Solving an equation 1

[wettpaint]

I was not real sure where to post it but here it goes.
I am trying to solve the depth of sheet pile needed and the equation I am solving for is:

g=gamma

D^4-[8p/g(Kp-Ka]D^2-[12PL/g(Kp-Ka)]D-[2P/g(Kp-Ka)]^2=0

this reduces to D^4-54.54D^2-1227.1D-13.63^2=0

My problem is how to solve for D, I know the answere is +/-12.5.
The above problem is out of a book but is does not show how to solve for D. I need to know how to solve it for another problem. I must be getting old because I cannot remember how to do it.

 

[MiketheEngineer]

Write a quick formula in Excel and iterate to a solution??

 

[wettpaint]

I tried that but, I guess I don't know how to do that either. Because I did not come up with the answer they did.

 

[JedClampett]

My HP 48GX has a polynomial solver.
Stop by when you get a chance.

 

[OldPaperMaker]

wetpaint,
If you start with the "reduced formula" and substitute + or - 12.5 in the formula it doesn't =0. Therefore, 12.5 is not the correct answer to the value of "D"

 

[cvg]

or the reduced formula is incorrect...

 

[wettpaint]

Thanks everyone for the help. After thinking about it last night, I plugged the 12.5 back into the equation and could not get it to come out correct. I am following an example problem in a text book and there must be an error in the rounding of their answer and it makes a big difference. I entered sever numbers before coming up with 12.4287374 or about 12.5.

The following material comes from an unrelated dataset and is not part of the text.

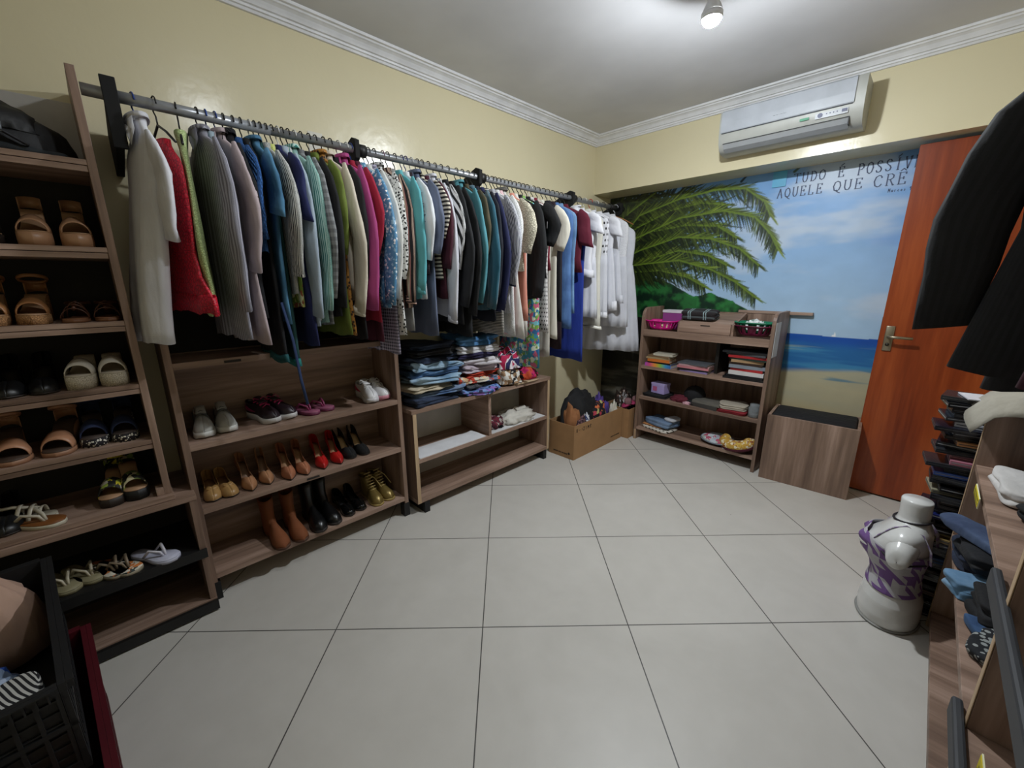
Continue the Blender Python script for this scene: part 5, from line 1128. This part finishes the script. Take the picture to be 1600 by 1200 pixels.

Again thanks everyone for the help.

 

[chicopee]

Go on the internet as there are quartic equation solvers and solutions.

 

[BridgeEI]

i think excel would be the easiest thing to use. Set up one cell for your "D" value and another cell that has the equation in it. Excel has a solver function and all you have to do is open it up and tell it to iterate the cell for "D" and your done. Less than a minute to do everything.

 

[MiketheEngineer]

BTW - Many textbooks have many errors. I have found a few myself!!

 

[beej67]

Learn the "Goalseek" function in Excel.

Hydrology, Drainage Analysis, Flood Studies, and Complex Stormwater Litigation for Atlanta and the South East -

http://www.campbellcivil.com

 

[PEinc]

Whenever I do a hand calculations for sheet pile embedment, I get a cubic equation for embedment depth, not a fourth power equation. Check your load diagrams and equation derivation.

http://www.PeirceEngineering.com

 

[normm]

No doubt my response is a bit late. But I attach a Mathcad graph of the equation. Looks the value is close to zero when the depth is approx 7.5.

 

[davefitz]

One way to write an iteration scheme is to ensure the order of the f(x) is less than 1.0, as follows:

X^4=54.54X^2+1227.1X+185.8
x= f(x) = {54.54x^2+1227.1X + 185.8} ^0.25
now plot x-f(x), and I find it crosses zero at x=12.45 or thereabouts.

 

[PEinc]

I think too much effort is being spent on trying to solve the equation as it is written. As I mentioned above, the equation should not be a 4th power equation. I have designed sheet pile embedments for many, many walls using hand calculations and the moment equilibrium equation has always been to the 3rd power, i.e., D^3. See the attached sample embedment calc for a sheet pile wall. wettpaint should check his original equation.

www.PeirceEngineering.com

 

[wettpaint]

Here is where I got the formula.

Thank you to everyone for your help.

 

[PEinc]

Rather than copying a formula from a book, you should derive the formula yourself. That's what I gave you, but without the top line load. Take the example in the Das book. Separate the active and passive pressures. Add the top line load. Then, sum the moments about the bottom tip of the sheet piling, assuming the embedment is D. Then see if you get the same equation.

http://www.PeirceEngineering.com

 

[PEinc]

I solved Das' Example Problem 8.3. L = 15' with no unbalanced soil load behind the wall, an applied 2000 plf load, and the given soil properties.

I derived a cubic moment equilibrium equation. After solving, I got a different embedment depth than Das but got the same moment. I also used CivilTech's Shoring program which gave the same solution as my hand calcs.

See attached PDF.

10.08' is the equilibrium depth, not 12.45'. It is probably just a coincidence that 12.45' is about equal to D x 120% = 12.1'.

www.PeirceEngineering.com

 

[PEinc]

P.S. The equation will change if there is retained soil behind the wall. You will need to use the previous sample solution I gave earlier and add any other applied loads. If the wall is not a cantilevered wall, the whole method will change.

http://www.PeirceEngineering.com

 

[csd72]

If all else fails just do trial and error start with numbers that you know are definately too large and too small and go from there by continually taking the average between the two closest numbers.